Rip the ivy out of your yard right now. Seriously

Jul 5, 2017

Ivy is perfectly picturesque when growing in the English countryside or climbing the hallowed walls of Cambridge.

But here in the Pacific Northwest, ivy is a bully. A tree-killing, rat-infested, bird-poop-traveling bully.

KUOW listener Emma Johnson wanted to know: "What would Seattle look like if English ivy was left to grow without check? Would any trees survive? And how did ivy get here?"

We asked Nelson Salisbury, an ecologist at the conservation group EarthCorps, which regularly coordinates volunteer ivy-pulls around Seattle. He said English ivy—and the Irish or Atlantic ivy varietal to an even greater extent—has grown into a huge problem for the region. The invasive plants suffocate and weigh down trees. They squelch young plant life by blocking the sunlight from reaching the ground. And if left unencumbered, they create ivy deserts—where no other plant life thrives.

So what would Seattle look like if invasive ivy was allowed to grow unchecked?

“It’s not that hard of a question,” Salisbury said. “There are examples of it right now. If you go and look at certain parts of the city that are heavily invaded by English ivy, that’s what I think our forests would look like.”

The greenbelt on the eastern slope of Queen Anne is a particularly troublesome area, as is the West Duwamish Greenbelt in south Seattle.

“I think there is a very real scenario to suggest that without active management, our forests would all become invaded by English ivy,” Salisbury said.

English ivy on a tree.
Credit King County

Whether the vines would eventually topple all trees is difficult to say; there are too many variables in that hypothetical. But Salisbury noted that invasive ivy has been in the region for only about 100 years. A survey conducted before conservation work started 15 years ago estimated that roughly 10 percent of the city’s 8,000 acres of public land were infested with invasive ivy. Only the Himalayan blackberry plant (with its own strange, twisted history) was more prevalent.

“If we gave it another hundred years, I would imagine the invasion would accelerate,” Salisbury said. “Originally there were only a few plants, and they were able to spread to this huge area.”

If this is the first you’re hearing of ivy’s bad reputation locally, you’re probably confused. After all, ivy is everywhere right? How can it be bad?

For starters, ivy is everywhere. It thrives in the Pacific Northwest’s mild climate and can grow in sun or shade. And since it’s not native to the region, it doesn’t have the environmental checks and balances it has in western Europe where it originated.

Rats are drawn to ivy because it helps them hide—and climb.
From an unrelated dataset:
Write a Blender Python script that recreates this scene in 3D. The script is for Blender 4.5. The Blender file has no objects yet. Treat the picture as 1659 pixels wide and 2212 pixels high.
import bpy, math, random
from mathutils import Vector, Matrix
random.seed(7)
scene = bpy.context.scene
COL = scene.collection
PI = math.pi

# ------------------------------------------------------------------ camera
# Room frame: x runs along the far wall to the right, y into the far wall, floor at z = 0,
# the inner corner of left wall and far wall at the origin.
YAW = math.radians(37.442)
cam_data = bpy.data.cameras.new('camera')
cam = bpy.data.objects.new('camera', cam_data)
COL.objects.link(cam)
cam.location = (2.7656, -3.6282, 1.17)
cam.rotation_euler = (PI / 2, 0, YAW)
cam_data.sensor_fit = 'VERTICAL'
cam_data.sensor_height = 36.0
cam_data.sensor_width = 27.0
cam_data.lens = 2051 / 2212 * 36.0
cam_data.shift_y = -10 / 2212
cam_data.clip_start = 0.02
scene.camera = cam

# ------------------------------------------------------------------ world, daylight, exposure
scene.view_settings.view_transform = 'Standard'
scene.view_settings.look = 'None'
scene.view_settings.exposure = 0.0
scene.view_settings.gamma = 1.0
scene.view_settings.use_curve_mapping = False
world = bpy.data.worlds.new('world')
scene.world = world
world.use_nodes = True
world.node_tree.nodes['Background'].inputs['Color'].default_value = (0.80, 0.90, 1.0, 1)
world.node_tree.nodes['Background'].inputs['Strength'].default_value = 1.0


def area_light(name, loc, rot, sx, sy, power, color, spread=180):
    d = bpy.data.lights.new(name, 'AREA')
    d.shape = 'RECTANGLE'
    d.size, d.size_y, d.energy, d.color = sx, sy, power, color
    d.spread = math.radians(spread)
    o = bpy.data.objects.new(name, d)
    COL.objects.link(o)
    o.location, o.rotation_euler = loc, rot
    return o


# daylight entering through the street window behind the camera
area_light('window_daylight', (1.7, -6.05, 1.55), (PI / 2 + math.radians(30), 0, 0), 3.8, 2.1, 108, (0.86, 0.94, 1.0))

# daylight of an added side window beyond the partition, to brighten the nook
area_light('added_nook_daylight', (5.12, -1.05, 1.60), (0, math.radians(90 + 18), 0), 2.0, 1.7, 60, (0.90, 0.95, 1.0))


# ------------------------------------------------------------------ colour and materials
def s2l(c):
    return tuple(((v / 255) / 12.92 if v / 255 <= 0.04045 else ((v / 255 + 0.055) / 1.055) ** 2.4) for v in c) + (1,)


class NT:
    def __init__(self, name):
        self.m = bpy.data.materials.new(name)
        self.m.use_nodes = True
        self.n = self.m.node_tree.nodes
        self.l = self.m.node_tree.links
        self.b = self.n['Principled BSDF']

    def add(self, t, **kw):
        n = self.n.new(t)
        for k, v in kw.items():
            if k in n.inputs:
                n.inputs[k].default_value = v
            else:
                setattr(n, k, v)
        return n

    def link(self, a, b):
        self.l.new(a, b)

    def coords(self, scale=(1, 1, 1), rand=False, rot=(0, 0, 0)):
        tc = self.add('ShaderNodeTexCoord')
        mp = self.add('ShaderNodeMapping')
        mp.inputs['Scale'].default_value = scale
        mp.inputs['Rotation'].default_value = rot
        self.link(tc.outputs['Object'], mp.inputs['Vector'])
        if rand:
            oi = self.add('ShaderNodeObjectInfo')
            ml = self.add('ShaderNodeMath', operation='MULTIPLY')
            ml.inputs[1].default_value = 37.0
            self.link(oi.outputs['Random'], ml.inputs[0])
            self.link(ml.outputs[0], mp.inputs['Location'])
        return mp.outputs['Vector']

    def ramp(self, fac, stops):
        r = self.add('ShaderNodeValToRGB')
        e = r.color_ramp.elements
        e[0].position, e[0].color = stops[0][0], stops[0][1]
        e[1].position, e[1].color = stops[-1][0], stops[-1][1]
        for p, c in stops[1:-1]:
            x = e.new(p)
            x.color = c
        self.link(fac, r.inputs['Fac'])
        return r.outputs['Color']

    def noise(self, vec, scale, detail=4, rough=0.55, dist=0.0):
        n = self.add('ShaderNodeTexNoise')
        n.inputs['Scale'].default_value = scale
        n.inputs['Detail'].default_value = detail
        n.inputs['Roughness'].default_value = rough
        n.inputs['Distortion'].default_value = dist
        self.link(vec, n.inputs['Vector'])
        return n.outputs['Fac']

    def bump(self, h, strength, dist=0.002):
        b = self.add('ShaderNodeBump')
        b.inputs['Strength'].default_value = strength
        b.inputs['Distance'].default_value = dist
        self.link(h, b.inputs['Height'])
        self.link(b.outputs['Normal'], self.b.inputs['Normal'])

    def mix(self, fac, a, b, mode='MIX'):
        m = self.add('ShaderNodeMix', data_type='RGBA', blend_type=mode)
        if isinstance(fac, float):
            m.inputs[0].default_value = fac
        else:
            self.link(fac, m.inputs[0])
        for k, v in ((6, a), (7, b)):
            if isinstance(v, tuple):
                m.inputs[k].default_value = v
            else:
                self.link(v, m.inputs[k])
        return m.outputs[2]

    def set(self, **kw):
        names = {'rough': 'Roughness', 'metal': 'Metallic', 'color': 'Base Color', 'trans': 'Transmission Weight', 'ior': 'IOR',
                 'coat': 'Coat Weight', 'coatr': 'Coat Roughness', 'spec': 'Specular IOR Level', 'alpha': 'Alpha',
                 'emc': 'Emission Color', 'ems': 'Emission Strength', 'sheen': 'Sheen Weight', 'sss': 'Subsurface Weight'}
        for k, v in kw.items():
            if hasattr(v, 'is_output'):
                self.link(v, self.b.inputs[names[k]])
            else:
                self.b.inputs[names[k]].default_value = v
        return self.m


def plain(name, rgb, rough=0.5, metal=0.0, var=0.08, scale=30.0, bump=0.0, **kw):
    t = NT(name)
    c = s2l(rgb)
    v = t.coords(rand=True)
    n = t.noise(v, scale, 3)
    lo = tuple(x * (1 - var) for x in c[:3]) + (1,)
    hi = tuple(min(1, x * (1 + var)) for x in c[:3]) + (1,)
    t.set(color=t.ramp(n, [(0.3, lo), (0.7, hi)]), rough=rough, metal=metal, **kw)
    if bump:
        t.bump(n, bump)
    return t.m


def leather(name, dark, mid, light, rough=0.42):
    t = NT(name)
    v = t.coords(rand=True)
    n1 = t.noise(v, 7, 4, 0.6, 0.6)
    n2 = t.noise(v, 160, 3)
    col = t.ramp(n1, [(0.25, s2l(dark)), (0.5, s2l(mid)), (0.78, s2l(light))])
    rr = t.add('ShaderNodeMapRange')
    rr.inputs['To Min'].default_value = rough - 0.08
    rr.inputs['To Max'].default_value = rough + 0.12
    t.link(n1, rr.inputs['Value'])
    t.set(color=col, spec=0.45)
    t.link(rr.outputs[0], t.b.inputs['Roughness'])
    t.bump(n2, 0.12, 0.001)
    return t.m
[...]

And when invasive ivy crawls up trees, it weakens them by blocking sunlight and adding weight, meaning the trees are more likely to topple during windstorms.

Alison Halpern, executive secretary at the Washington State Noxious Weed Control Board, said the ivy removed from one tree in the Olympic National Park weighed in more than 2,100 pounds.

Ivy grows fast, spreads faster and can live for hundreds of years. The plants produce ripe berries in the spring (instead of the fall like many native plants), and birds flock to them. But the berries’ seeds are pooped out—often in forests and parks—which is how ivy escapes from yards.

This brings us back to the second part of our listener’s question: How did English ivy get here?

“It came from our backyards,” Salisbury said. “It escaped cultivation. In order for us as a city to really get English ivy to become less of a problem, it is definitely going to mean controlling it in our own backyards.”

English ivy was brought to the United States by colonial settlers who craved the aesthetics of European gardens. Halpern said the earliest record of English ivy in the Pacific Northwest dates back to gardens of the 1890s. Even now, it tends to plague residential areas.

“The biggest ivy problems are in areas that are urban or suburban,” Halpern said. “There is some ivy on the Olympic Peninsula, particularly where there were homesteads.”

English ivy is also a problem for large swaths of coastal North America. Volunteers have waged war with it in Vancouver, B.C.’s Stanley Park. Salisbury said he’s seen invasive ivy snaking up trees in California’s redwood forests. It poses a threat to native plants in Washington, D.C.’s National Arboretum. And Oregon banned the sale of English ivy in 2010.

Halpern said a quarantine has been debated for Washington state, but it would be difficult to implement because there are over 300 cultivars of English ivy, and only some are invasive.

“From a regulatory standpoint, it’s a nightmare,” she said.

For now, Halpern plans to work with nurseries to voluntarily halt sales of problematic varieties.

“With Oregon quarantining it, it could really help us to make that push,” she said.

So what’s to be done? Your assignment is this: Take a good, hard look at the ivy growing in your yard or neighborhood. If it looks like this (and chances are, it does), then it has to go. You can pull it out of the ground by the roots and clip vines near the base of trees if the ivy is growing vertically.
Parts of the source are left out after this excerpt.